_Given problem_. Retype the material that follows, keeping every word as it is.

[Scripts that build scenes]
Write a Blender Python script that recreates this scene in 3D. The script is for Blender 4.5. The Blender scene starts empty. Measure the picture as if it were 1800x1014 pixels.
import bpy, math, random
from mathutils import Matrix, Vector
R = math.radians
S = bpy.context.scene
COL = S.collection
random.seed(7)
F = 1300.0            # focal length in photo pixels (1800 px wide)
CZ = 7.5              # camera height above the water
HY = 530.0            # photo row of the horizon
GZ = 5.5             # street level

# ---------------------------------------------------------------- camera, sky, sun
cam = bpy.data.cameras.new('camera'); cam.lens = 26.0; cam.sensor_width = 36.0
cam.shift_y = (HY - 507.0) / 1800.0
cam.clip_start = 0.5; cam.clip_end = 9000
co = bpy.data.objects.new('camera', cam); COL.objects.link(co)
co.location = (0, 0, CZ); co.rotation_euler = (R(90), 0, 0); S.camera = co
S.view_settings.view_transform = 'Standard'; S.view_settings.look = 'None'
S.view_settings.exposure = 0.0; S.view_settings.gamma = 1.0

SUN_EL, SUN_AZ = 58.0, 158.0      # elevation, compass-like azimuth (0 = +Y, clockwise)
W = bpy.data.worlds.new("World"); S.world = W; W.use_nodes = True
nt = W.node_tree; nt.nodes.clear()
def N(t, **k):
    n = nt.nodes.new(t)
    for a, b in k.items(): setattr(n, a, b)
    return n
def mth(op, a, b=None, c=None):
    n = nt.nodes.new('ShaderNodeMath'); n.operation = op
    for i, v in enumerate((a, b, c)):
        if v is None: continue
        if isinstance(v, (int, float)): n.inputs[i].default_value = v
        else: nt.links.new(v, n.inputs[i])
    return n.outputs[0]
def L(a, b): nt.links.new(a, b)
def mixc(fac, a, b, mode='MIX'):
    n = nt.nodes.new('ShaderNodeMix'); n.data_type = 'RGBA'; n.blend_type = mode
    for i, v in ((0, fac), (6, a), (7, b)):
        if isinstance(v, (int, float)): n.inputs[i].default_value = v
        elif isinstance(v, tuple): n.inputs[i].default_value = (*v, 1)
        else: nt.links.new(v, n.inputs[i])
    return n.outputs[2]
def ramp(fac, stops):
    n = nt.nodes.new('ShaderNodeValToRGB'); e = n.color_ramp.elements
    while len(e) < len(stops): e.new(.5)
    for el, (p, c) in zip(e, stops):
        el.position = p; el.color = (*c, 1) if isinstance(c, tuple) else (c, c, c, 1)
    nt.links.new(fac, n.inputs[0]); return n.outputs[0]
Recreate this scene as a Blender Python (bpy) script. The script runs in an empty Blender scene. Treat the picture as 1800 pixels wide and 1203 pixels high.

_Output below_.
Write a Blender Python script that recreates this scene in 3D. The script is for Blender 4.5. The Blender scene starts empty. Measure the picture as if it were 1800x1014 pixels.
import bpy, math, random
from mathutils import Matrix, Vector
R = math.radians
S = bpy.context.scene
COL = S.collection
random.seed(7)
F = 1300.0            # focal length in photo pixels (1800 px wide)
CZ = 7.5              # camera height above the water
HY = 530.0            # photo row of the horizon
GZ = 5.5             # street level

# ---------------------------------------------------------------- camera, sky, sun
cam = bpy.data.cameras.new('camera'); cam.lens = 26.0; cam.sensor_width = 36.0
cam.shift_y = (HY - 507.0) / 1800.0
cam.clip_start = 0.5; cam.clip_end = 9000
co = bpy.data.objects.new('camera', cam); COL.objects.link(co)
co.location = (0, 0, CZ); co.rotation_euler = (R(90), 0, 0); S.camera = co
S.view_settings.view_transform = 'Standard'; S.view_settings.look = 'None'
S.view_settings.exposure = 0.0; S.view_settings.gamma = 1.0

SUN_EL, SUN_AZ = 58.0, 158.0      # elevation, compass-like azimuth (0 = +Y, clockwise)
W = bpy.data.worlds.new("World"); S.world = W; W.use_nodes = True
nt = W.node_tree; nt.nodes.clear()
def N(t, **k):
    n = nt.nodes.new(t)
    for a, b in k.items(): setattr(n, a, b)
    return n
def mth(op, a, b=None, c=None):
    n = nt.nodes.new('ShaderNodeMath'); n.operation = op
    for i, v in enumerate((a, b, c)):
        if v is None: continue
        if isinstance(v, (int, float)): n.inputs[i].default_value = v
        else: nt.links.new(v, n.inputs[i])
    return n.outputs[0]
def L(a, b): nt.links.new(a, b)
def mixc(fac, a, b, mode='MIX'):
    n = nt.nodes.new('ShaderNodeMix'); n.data_type = 'RGBA'; n.blend_type = mode
    for i, v in ((0, fac), (6, a), (7, b)):
        if isinstance(v, (int, float)): n.inputs[i].default_value = v
        elif isinstance(v, tuple): n.inputs[i].default_value = (*v, 1)
        else: nt.links.new(v, n.inputs[i])
    return n.outputs[2]
def ramp(fac, stops):
    n = nt.nodes.new('ShaderNodeValToRGB'); e = n.color_ramp.elements
    while len(e) < len(stops): e.new(.5)
    for el, (p, c) in zip(e, stops):
        el.position = p; el.color = (*c, 1) if isinstance(c, tuple) else (c, c, c, 1)
    nt.links.new(fac, n.inputs[0]); return n.outputs[0]
Recreate this scene as a Blender Python (bpy) script. The script runs in an empty Blender scene. Treat the picture as 1800 pixels wide and 1203 pixels high.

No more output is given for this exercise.